Bromwich is known for a recent investigation into a years-long corruption scandal at the Baltimore Police Department, which one local outlet dubbed “the largest scandal to ever hit” Baltimore police. Eight members of a local task force are now in federal prison, and investigators discovered years of coordinated efforts to plant drugs on suspected drug dealers, steal their money and drugs, and resell them, according to Baltimore TV station WMAR.

Bromwich has long experience in oversight and independent investigations and has represented Christine Blasey Ford, a psychology professor who accused U.S. Supreme Court Justice Brett Kavanaugh of sexual misconduct; and Andrew McCabe, a former acting director of the FBI who was fired by former President Trump days before he was scheduled to retire. He is a former inspector general at the U.S. Department of Justice.

“We need to know whether racist ideology has tainted policing, hiring and promotions, internal investigations, and community interactions in any way,” McLean said. “It is one thing to hold a set of beliefs, but it is an altogether different thing to allow those beliefs to impact the behaviors, to impact your fellow officers, to impact the community. And that is what we have to be able to determine.”
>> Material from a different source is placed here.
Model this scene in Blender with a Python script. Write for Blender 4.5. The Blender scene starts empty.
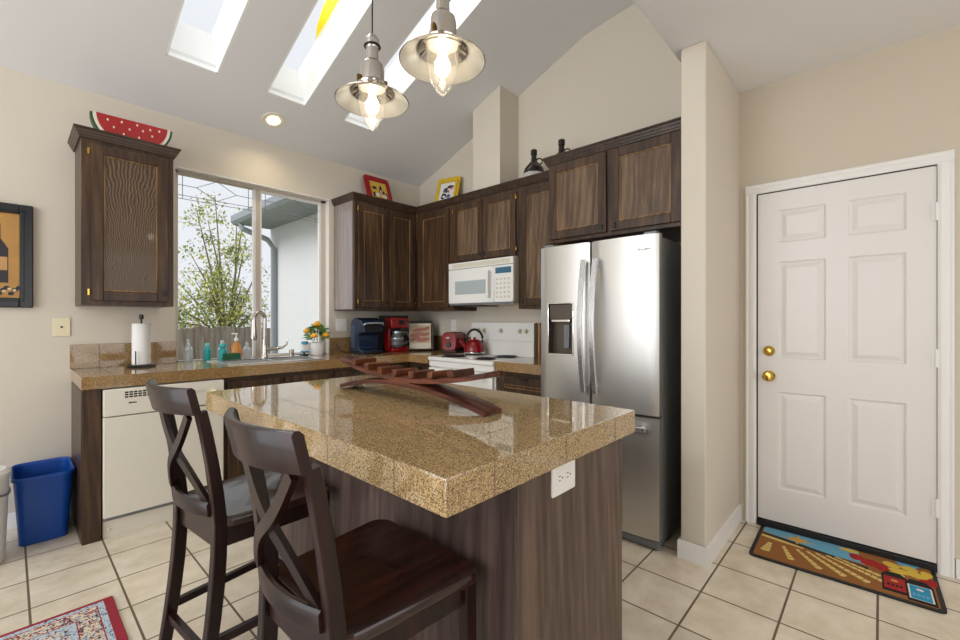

City staff members are drafting a contract with the firm, which will be presented to the City Council next Tuesday, the mayor said. The mayor declined to say what the cost of the investigation would be, as the contract is not yet finalized.

She said the timeline of the investigation is still to be determined, but said she hopes it will be done “as quickly and transparently as possible.”

Boise Mayor Lauren McLean said at a Wednesday news conference that the community deserves more information about the Police Department.
Boise Mayor Lauren McLean said at a Wednesday news conference that the community deserves more information about the Police Department.

Mayor, union leader say they believe Bryngelson’s views not pervasive

At Wednesday’s news conference, McLean said she does not believe that Bryngelson’s views are “pervasive,” but added that “we must know what does exist and what’s happened” in the department.

Interim Police Chief Ron Winegar and Cpl. Brian Holland, a spokesperson for the Boise police union, attended the news conference and said they support the investigation.

“These have not been easy days,” Winegar said. “We stand ready to support the investigation by fully providing the investigator and his team with access to the documents, data and interviews necessary to be thorough.”

He added, “There is no room in the Boise Police Department for those who allow racist or white supremacist views to negatively impact policing in our community.”

Holland said Bryngelson’s views were “an isolated incident,” and the union would have preferred an internal investigation.

“We believe there’s offices designed for that,” he said. The city has an Office of Police Accountability that audits the department and investigates citizen complaints.

Brian Holland, a spokesperson for the Boise Police officers’ union, said his members would have preferred an internal investigation. He also criticized statements made by the mayor since the revelations about Bryngelson, saying they “put us all in the same bucket.” He said his members are trying to mend the relationship and move forward.
Brian Holland, a spokesperson for the Boise Police officers’ union, said his members would have preferred an internal investigation. He also criticized statements made by the mayor since the revelations about Bryngelson, saying they “put us all in the same bucket.” He said his members are trying to mend the relationship and move forward.

McLean said she selected an outside firm because there have been three versions of semi-independent police oversight offices during the more than two decades Bryngelson was with the police department. She also said she wanted an investigation by someone “that wouldn’t be a party to part of a system that we’re going to be looking at.”

Council member wants review of police systems

Members of the City Council, including President Elaine Clegg and Holli Woodings, Patrick Bageant and Jimmy Hallyburton, attended the news conference, along with members of the department’s command staff.

In the online posts, Bryngelson, writing under a pseudonym, linked Black people to higher levels of crime, writing that “every major crime here involves a Black person.”

In an interview with the Statesman, Hallyburton called such statements “clearly racist” and false.

“It doesn’t take much to go look at the news, to look at some of the major crimes ... and see that that’s an absolutely false statement,” Hallyburton said. “There’s all sorts of heinous crimes that are committed by white people as well as people of color.”

He also said he wants the city to review the Police Department’s structure, while noting that he’s had largely “very positive” experience with officers.

“It’s also alarming to see somebody who’s been in the Police Department that long and has managed to share those views while on BPD, and to imagine that there isn’t a system that allows those beliefs to exist,” he said.

He added, “There are systems in place that allowed this person to be here for a really long time, and that’s not OK. And we have to figure out what those systems are.”